Jelasnya, bahwa orang bertaqwa adalah orang yang memilki keimannan yang kuat. Iman yang melahirkan ketaatan pada Allah dan rasul-Nya. Apa yang diperintahkan Allah atau rasul-Nya, dilakukan dengan sepenuh hati didasari niat dan tekad untuk mendekatkan diri kepada-Nya. Ia senantiasa mendirikan salat dengan khusuk dan ikhlas sehingga salatnya tersebut dapat mencegahnya dari perbuatan keji dan munkar. Ia selalu berbagi dengan saudara-saudaranya sesama manusia yang membutuhkan baik dalam keadaan lapang maupun dalam keadaan sempit, baik saat senang maupun saat susah. Dalam puasa hal-hal di atas telah dilatihkan pada kita. Salat tarawih menamkan kecintaan pada salat. Zakat, infaq dan sedekah saat berpuasa sangat diutamakan dalam Ramadhan. Merasakan lapar, dahaga bertujuan  berbagi rasa, membangkitkan empati dan kepedulian terhadap sesama.
Kedua, surat Al Baqarah ayat 177 menjelaskan ciri-ciri orang bertaqwa di samping seperti yang telah disebutkan dalam ayat 3-4 seperti beriman, mendirikan salat dan lainnya, dalam ayat ini ditambahkan ciri orang bertaqwah  yang lain yaitu bersedia membebaskan budak, menunaikan zakat, memenuhi janji, bersabar dalam segala hal.
Bagi orang bertaqwa zakat adalah kewajiban yang harus ditunaikan. Zakat adalah ibadah sosial yang memupuk rasa empati dan kepedulian terhadap sesama. Zakat diwajibkan kepada mereka yang memilki harta lebih. Dalam berpuasa kita mengakhirinya dengan zakat fitrah untuk membersihkan jiwa kita. Lebih jauh, bahwa merasakan lapar atau dahaga saja tidak cukup, kita harus segera berbagi.
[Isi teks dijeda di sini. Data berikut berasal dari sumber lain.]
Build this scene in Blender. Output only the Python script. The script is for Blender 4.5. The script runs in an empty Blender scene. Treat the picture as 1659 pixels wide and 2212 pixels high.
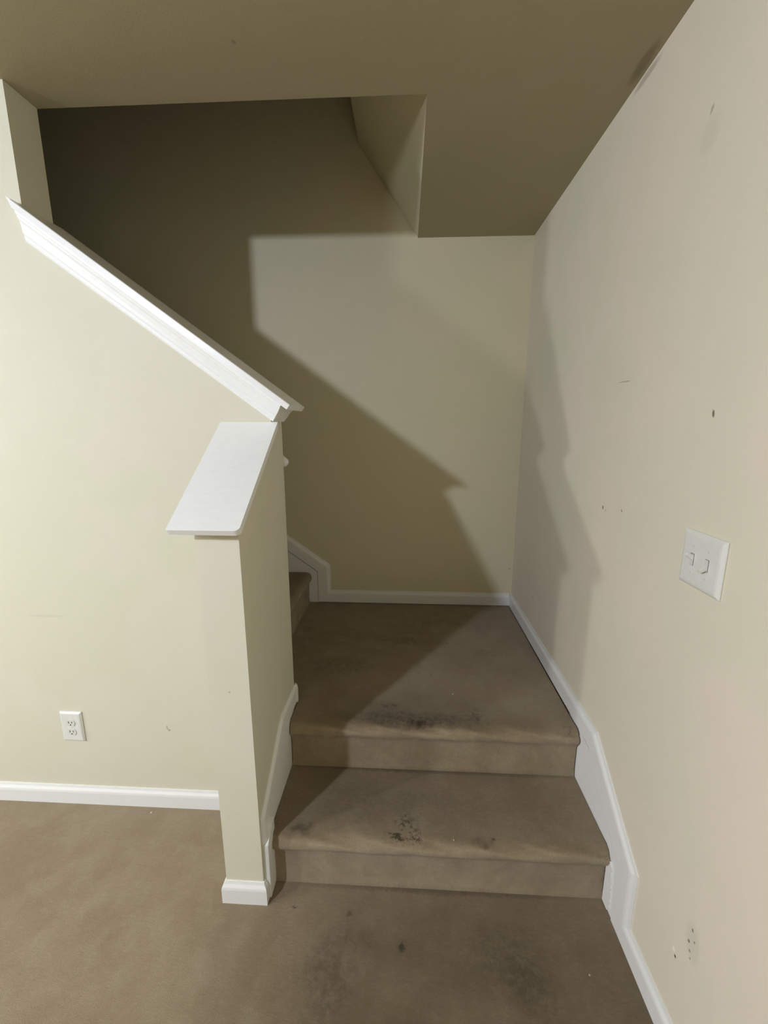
import bpy, bmesh, math, random
from mathutils import Vector, Matrix
random.seed(7)
C = bpy.context.scene.collection
sc = bpy.context.scene

# ------------------------------------------------------------ camera
F_PX, PITCH, YAW, ROLL = 911.8, 0.2042, 0.0507, -0.0003
cd = bpy.data.cameras.new('camera'); cam = bpy.data.objects.new('camera', cd); C.objects.link(cam)
cd.sensor_fit = 'VERTICAL'; cd.sensor_height = 36.0; cd.lens = F_PX / 2212 * 36.0
cd.clip_start = 0.02
cam.location = (0, 0, 1.482)
cam.rotation_mode = 'XYZ'
cam.matrix_world = Matrix.Translation((0, 0, 1.482)) @ Matrix.Rotation(YAW, 4, 'Z') @ Matrix.Rotation(math.pi/2 - PITCH, 4, 'X') @ Matrix.Rotation(-ROLL, 4, 'Z')
sc.camera = cam

# ------------------------------------------------------------ world and lamps
w = bpy.data.worlds.new('world'); sc.world = w; w.use_nodes = True
w.node_tree.nodes['Background'].inputs[0].default_value = (1.0, 0.8, 0.5, 1)
w.node_tree.nodes['Background'].inputs[1].default_value = 0.0
def lamp(name, loc, power, radius, col):
    l = bpy.data.lights.new(name, 'POINT'); l.energy = power; l.shadow_soft_size = radius; l.color = col
    o = bpy.data.objects.new(name, l); C.objects.link(o); o.location = loc
    return o
def down_fill(name, loc, power, size, col):   # fill disk added beneath a lamp to strengthen its downward light
    l = bpy.data.lights.new(name, 'AREA'); l.shape = 'DISK'; l.size = size; l.energy = power; l.color = col
    o = bpy.data.objects.new(name, l); C.objects.link(o); o.location = loc
    return o
COL1 = (1.0, 1.10, 1.36); COL2 = (1.0, 1.05, 1.12)
lamp('ceiling_lamp_light', (-1.853, -1.06, 2.40), 124, 0.062, COL1)
down_fill('ceiling_lamp_down_fill', (-1.853, -1.06, 2.395), 12, 0.125, COL1)
lamp('dining_lamp_light', (-3.05, -0.57, 1.97), 60, 0.085, COL2)
down_fill('dining_lamp_down_fill', (-3.05, -0.57, 1.965), 20, 0.17, COL2)
lamp('kitchen_lamp_light', (-5.6, -0.75, 2.36), 195, 0.13, COL2)
down_fill('kitchen_lamp_down_fill', (-5.6, -0.75, 2.355), 30, 0.24, COL2)
sc.view_settings.view_transform = 'Standard'
sc.view_settings.look = 'None'
sc.view_settings.exposure = 0.0
sc.view_settings.gamma = 1.0
sc.view_settings.use_curve_mapping = False

# ------------------------------------------------------------ measures (metres)
YL, T, YB, XR = 1.3631, 0.1151, 2.4619, 0.6538
XJ, XO, XE, XP, YP = -1.1528, 0.0522, -0.4316, -0.5499, 1.0421
Y1, Y2, R, X3, H = 1.1032, 1.3769, 0.1964, -0.5877, 2.44
YLB = YL + T
ZL = 2 * R
HB = 0.077
XFAR, YREAR, ZTOP = -7.0, -3.2, 4.95

# ------------------------------------------------------------ material helpers
def srgb(r, g, b):
    f = lambda c: c/12.92 if c <= 0.04045 else ((c+0.055)/1.055)**2.4
    return (f(r/255), f(g/255), f(b/255), 1)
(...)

Memenuhi setiap janji menjadi karakter lain orang yang bertaqwa. Janji memang hutang yang harus dibayar. Kemudian orang bertaqwa senantiasa bersabar dalam menjalankan kehidupan. Sabar dalam artian menerima dengan lapang apa yang menimpa dirinya, atau apa yang didapat. Dalam sebuah hadis ditegaskan sabar itu ada tiga macam yaitu sabar dalam menjalankan perintah, sabar dalam menjauhi larangan, dan sabar saat tertimpa musibah.
          Ketiga, dalam Surat Aali 'Imraan 133 – 135 disebutkan, diantara tanda orang bertaqwa adalah menafkan sebagian hartanya saat lapang maupun sempit, menahan amarah, suka memaafkan, memohon ampun, tidak berbuat keji. Allah SWT telah berfirman, “Orang-orang yang menafkahkan , baik di waktu lapang maupun sempit, dan orang-orang yang menahan amarahnya dan mema'afkan  orang. Allah menyukai orang-orang yang berbuat kebajikan.Dan  orang-orang yang apabila mengerjakan perbuatan keji atau menganiaya diri sendiri , mereka ingat akan Allah, lalu memohon ampun terhadap dosa-dosa mereka dan siapa lagi yang dapat mengampuni dosa selain dari pada Allah? Dan mereka tidak meneruskan perbuatan kejinya itu, sedang mereka mengetahui.”     
          Nah, sekarang saatnya mengevaluasi diri apakah sifa-sifat di atas sudah tertanam, melekat pada diri kita? Jawaban kita menjawab sukses tidaknya kita berpuasa. Sukses atau gagal berpuasa akan  terlihat jelas saat meninggalkan Ramadhan. Coba renungkan, kalau selama ini kita basahi lisan kita dengan dzikir, salawat, bacaan Al Quran bagaimana setelah Ramadhan? Apakah lisan kita masih istiqamah? Atau sebaliknya? Lisan yang saat berpuasa digunakan untuk dzikir, salawat, bacaan Al Quran itu sekarang kita gunakan untuk menggunjing orang, memfitnah atau mengadu-domba. Begitu seterusnya. Semoga kita tergolong orang-orang yang dapat mempertahankan kesucian jiwa setelah berpuasa. Selamat Idul Fitri, mohon maaf lahir bathin.